No more “cliff” crises. No more secret negotiations. No more take-it-or-leave-it deadline deals. No more passing bills without reading them. No more procedural manipulation to block debate and compromise. These are the abuses that have created today’s status quo—the status quo Republicans have been hired to correct.

Of course, restoring trust will require more than just not doing things, it will require proactively changing the process to one that is open and collaborative. In short, Republicans should think about governance the same way they would the economy: Foster good ideas regardless of the source, encourage entrepreneurs to pursue their ideas, nurture young talent, allow and encourage debate, and reject cronyism. None of those things happened under the iron-fisted, top-down rule of Harry Reid and as a result the people’s business got bottled up by politics. If Americans are every to trust Republican governance, that has to end.

Republican leaders have also made a commitment to focusing on policies, not politics, in order to unclog the legislative process.

“[W]e will restore an era in which committees in both the House and the Senate conduct meaningful oversight of federal agencies and debate legislation; and where members of the minority party in both chambers are given the opportunity to participate in the process of governing,” write Speaker John Boehner and Majority Leader McConnell.

Of course, Republicans will now have the benefit of setting the agenda, which will allow them to not only show voters that things can get done in Washington, it will allow them to create a clear contrast in agendas in the run to 2016. Here’s what that means and doesn’t mean according to National Review’s Yuval Levin:

That doesn’t mean that lots of Republican ideas get enacted, or even reach the president. The filibuster will prevent that. It means, rather, that those ideas get killed in Senate votes instead of getting killed by the Senate’s unwillingness to vote. And that’s a significant difference, because it puts both Republicans and (for the first time) Democrats on the record in a meaningful way.
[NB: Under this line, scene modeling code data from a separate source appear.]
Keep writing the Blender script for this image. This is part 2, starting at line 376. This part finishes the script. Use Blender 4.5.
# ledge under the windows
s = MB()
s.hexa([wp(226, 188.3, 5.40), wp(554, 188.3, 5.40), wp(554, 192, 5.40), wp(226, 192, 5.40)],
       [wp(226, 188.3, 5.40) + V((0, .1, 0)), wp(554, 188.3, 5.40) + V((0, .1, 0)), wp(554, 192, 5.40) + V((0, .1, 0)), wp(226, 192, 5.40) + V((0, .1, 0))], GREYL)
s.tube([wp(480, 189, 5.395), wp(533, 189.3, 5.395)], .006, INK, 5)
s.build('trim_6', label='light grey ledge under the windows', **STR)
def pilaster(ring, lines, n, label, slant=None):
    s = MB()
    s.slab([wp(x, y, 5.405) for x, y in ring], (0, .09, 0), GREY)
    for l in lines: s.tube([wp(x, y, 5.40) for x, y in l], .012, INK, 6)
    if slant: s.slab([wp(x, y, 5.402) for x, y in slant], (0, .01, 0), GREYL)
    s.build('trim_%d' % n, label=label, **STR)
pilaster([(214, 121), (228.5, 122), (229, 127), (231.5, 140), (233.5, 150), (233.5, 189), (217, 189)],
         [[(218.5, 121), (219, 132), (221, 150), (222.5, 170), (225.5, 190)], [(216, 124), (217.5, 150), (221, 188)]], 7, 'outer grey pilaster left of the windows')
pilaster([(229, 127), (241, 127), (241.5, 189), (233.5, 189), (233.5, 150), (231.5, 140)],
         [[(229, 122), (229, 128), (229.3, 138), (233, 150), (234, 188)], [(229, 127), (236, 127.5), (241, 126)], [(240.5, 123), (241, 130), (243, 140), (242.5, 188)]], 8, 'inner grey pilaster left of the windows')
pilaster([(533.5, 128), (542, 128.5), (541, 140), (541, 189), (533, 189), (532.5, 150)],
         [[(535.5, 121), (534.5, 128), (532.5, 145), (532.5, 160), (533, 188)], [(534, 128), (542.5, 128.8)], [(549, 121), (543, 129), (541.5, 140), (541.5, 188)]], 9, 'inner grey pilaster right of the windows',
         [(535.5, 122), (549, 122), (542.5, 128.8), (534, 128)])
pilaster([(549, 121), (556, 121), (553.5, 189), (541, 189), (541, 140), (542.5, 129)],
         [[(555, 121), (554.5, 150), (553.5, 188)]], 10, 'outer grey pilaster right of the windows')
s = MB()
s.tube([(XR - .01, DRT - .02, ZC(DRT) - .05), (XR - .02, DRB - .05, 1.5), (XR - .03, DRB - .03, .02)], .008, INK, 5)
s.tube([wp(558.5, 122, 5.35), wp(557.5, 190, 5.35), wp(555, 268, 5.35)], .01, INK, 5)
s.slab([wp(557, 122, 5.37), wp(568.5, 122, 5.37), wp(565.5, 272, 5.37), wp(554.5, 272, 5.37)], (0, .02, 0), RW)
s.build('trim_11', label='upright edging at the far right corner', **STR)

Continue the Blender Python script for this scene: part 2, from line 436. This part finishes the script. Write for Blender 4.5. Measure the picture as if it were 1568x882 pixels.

Levin is right to think that this is important, not just because sketching a contrast between Republicans and Democrats will be key for voters, but because the process of creating and pursuing a conservative agenda will allow us to rebuild the brand through honest policy debates.

That creates at least as much opportunity for errors as it does for successes, especially when the president still controls the bully pulpit and the media will largely disagree with us, but there are certainly pitfalls we should make sure to avoid. Perhaps the most prominent is just offering up programmatic budget cuts without fundamental reforms.

“Just spending less on a misguided program doesn’t get you any closer to a real solution than just spending more on it,” Sen. Lee writes. “If the program is dysfunctional—if it doesn’t do what it’s supposed to do, and what it supposed to do is worth doing—fix it.”

And that’s the point. The federal government does have a role to play in fixing some of the problems that face our nation. Republicans were elected not to dismantle Washington, they were elected to fix what Democrats broke. It’s time to show that we can.